**Data excerpt:**
__________________________________________________

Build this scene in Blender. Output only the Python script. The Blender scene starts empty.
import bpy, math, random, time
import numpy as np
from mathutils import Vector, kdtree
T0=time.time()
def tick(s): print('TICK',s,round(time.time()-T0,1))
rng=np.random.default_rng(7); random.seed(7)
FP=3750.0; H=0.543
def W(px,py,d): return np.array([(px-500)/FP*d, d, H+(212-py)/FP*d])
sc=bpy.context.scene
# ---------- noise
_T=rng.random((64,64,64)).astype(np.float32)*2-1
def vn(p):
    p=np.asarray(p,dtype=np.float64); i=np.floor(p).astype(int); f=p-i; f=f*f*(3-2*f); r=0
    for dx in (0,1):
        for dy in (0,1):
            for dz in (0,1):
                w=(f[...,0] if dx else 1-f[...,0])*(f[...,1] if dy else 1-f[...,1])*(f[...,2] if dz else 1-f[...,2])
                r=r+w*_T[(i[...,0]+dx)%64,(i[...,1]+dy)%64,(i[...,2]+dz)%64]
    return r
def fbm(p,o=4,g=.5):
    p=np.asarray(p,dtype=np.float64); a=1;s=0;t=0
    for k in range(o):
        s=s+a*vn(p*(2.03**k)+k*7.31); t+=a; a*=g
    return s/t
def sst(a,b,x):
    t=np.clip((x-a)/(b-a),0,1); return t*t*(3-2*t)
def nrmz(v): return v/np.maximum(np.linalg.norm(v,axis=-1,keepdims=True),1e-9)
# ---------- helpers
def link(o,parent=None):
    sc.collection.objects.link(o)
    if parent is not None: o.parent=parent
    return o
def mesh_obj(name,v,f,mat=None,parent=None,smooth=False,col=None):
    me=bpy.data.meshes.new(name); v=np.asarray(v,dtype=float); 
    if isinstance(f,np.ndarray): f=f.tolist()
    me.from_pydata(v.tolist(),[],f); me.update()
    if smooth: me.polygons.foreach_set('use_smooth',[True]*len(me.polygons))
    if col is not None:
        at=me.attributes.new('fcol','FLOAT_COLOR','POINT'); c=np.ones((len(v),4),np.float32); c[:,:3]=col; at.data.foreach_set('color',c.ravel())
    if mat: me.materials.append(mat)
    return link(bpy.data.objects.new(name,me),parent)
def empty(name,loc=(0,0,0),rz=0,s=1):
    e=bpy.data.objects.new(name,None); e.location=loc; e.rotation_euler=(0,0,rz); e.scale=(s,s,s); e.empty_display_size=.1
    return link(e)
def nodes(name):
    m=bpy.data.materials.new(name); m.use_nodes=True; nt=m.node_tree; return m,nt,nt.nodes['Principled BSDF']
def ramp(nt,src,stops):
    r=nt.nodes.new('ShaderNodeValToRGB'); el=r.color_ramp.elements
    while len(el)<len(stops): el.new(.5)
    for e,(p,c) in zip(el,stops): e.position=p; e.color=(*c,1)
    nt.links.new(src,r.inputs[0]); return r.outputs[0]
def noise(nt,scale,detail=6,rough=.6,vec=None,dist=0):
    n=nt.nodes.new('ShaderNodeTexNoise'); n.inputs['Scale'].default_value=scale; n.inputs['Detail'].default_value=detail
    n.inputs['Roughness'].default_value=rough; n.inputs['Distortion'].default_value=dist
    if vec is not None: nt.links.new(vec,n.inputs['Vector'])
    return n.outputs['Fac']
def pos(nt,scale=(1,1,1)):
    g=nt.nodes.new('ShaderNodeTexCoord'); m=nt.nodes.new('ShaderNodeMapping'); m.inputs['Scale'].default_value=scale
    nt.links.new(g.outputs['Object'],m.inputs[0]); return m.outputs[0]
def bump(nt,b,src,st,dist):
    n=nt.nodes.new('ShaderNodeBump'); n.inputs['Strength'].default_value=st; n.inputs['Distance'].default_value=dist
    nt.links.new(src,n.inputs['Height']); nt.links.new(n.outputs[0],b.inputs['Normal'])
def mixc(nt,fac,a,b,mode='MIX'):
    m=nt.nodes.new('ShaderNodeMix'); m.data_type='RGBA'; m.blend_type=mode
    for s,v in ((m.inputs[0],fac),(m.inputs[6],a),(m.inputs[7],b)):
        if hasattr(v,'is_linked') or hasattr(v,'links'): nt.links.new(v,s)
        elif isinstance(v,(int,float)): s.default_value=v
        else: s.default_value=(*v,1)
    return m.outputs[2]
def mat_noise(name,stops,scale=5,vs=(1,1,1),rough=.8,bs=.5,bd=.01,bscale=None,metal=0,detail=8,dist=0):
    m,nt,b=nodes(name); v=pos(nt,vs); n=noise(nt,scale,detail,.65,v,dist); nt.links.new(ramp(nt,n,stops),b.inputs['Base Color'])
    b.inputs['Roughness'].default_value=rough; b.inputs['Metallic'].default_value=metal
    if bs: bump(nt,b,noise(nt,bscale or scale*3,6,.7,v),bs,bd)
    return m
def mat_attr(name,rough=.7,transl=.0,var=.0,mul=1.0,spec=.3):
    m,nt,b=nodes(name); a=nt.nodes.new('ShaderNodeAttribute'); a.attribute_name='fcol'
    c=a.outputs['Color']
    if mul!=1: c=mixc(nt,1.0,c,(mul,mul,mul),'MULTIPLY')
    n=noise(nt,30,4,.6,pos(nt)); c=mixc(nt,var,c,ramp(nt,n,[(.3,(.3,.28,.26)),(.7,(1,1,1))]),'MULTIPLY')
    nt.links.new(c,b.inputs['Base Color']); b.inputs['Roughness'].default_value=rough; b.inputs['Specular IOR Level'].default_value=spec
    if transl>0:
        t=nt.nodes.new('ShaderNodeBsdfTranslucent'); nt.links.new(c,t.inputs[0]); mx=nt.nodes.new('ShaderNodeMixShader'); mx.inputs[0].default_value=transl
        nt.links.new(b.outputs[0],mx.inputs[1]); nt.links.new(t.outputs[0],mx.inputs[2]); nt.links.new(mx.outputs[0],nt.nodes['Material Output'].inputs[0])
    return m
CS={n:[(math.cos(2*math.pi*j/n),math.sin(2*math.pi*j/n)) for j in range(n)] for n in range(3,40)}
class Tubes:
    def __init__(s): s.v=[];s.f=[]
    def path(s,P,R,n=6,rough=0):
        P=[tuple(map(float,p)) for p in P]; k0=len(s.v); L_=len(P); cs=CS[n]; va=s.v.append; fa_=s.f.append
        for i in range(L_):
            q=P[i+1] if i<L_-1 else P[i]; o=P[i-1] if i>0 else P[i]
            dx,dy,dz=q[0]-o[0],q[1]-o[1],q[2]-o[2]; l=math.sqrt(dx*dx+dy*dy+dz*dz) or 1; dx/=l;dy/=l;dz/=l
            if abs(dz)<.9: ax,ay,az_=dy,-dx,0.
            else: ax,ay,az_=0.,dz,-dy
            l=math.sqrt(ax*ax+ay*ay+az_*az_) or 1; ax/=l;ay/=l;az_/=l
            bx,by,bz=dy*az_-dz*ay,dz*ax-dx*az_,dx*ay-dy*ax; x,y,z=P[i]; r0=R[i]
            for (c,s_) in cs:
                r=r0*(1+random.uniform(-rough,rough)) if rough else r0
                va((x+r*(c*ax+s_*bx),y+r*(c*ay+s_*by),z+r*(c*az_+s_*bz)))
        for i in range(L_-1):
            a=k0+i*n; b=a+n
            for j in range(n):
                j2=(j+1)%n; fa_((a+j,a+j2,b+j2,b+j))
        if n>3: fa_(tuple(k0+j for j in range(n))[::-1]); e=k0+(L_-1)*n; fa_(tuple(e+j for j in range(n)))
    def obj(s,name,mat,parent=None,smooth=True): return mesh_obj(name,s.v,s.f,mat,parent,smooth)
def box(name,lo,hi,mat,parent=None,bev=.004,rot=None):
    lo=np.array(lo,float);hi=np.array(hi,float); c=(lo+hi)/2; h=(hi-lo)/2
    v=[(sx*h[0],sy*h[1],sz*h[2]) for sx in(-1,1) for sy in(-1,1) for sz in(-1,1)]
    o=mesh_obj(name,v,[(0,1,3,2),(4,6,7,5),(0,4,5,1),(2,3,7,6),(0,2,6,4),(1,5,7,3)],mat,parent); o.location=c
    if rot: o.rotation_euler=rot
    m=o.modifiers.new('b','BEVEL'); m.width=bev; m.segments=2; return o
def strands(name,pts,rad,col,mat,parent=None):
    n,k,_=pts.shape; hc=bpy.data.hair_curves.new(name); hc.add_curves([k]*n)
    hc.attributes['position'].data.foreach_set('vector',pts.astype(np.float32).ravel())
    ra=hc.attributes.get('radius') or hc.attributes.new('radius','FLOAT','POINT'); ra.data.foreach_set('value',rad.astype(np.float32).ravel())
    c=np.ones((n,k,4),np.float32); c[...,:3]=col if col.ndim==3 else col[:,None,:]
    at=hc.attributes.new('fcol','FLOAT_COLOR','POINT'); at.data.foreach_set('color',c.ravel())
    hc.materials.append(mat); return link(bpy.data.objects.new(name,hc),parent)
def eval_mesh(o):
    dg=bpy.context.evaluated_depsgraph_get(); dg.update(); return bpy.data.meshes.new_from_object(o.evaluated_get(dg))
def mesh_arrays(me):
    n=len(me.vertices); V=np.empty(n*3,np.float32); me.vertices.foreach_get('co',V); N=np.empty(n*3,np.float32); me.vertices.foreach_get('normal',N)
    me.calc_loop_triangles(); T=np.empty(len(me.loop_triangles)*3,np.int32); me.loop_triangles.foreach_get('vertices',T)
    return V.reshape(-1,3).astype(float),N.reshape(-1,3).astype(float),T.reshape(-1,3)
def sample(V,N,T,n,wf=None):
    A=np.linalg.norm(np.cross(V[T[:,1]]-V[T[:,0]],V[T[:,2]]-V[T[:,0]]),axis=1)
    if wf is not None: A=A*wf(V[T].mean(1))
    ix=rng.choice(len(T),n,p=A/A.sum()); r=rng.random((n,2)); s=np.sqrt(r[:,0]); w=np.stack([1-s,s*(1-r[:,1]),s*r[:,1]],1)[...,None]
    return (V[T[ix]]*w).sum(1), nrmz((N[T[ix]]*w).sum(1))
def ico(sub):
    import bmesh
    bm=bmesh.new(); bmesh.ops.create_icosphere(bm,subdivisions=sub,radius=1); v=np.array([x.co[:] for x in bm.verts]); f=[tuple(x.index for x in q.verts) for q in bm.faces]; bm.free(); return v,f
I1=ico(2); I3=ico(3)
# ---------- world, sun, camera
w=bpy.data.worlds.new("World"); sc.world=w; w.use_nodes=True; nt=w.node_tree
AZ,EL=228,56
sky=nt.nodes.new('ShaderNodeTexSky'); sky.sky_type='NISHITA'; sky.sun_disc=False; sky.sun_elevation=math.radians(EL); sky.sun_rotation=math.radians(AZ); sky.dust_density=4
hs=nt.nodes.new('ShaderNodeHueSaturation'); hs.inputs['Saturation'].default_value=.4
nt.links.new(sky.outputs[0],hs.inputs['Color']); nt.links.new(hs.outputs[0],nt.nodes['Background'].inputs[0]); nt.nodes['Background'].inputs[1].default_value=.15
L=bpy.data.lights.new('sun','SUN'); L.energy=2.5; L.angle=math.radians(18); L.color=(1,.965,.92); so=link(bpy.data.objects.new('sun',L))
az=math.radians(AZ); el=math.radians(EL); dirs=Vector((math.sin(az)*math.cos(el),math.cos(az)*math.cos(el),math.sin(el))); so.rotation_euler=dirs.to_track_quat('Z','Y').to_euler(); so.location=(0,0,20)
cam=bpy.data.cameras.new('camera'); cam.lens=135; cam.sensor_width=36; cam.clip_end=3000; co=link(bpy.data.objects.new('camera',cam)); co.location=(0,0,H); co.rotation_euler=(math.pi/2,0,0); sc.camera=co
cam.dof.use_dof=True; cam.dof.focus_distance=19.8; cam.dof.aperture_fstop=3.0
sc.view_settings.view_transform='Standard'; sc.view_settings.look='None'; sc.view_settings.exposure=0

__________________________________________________

**Request:** Your answer should be a single number: the count of lines in the listing that contain the word "scene".

**Completed exercise:** 2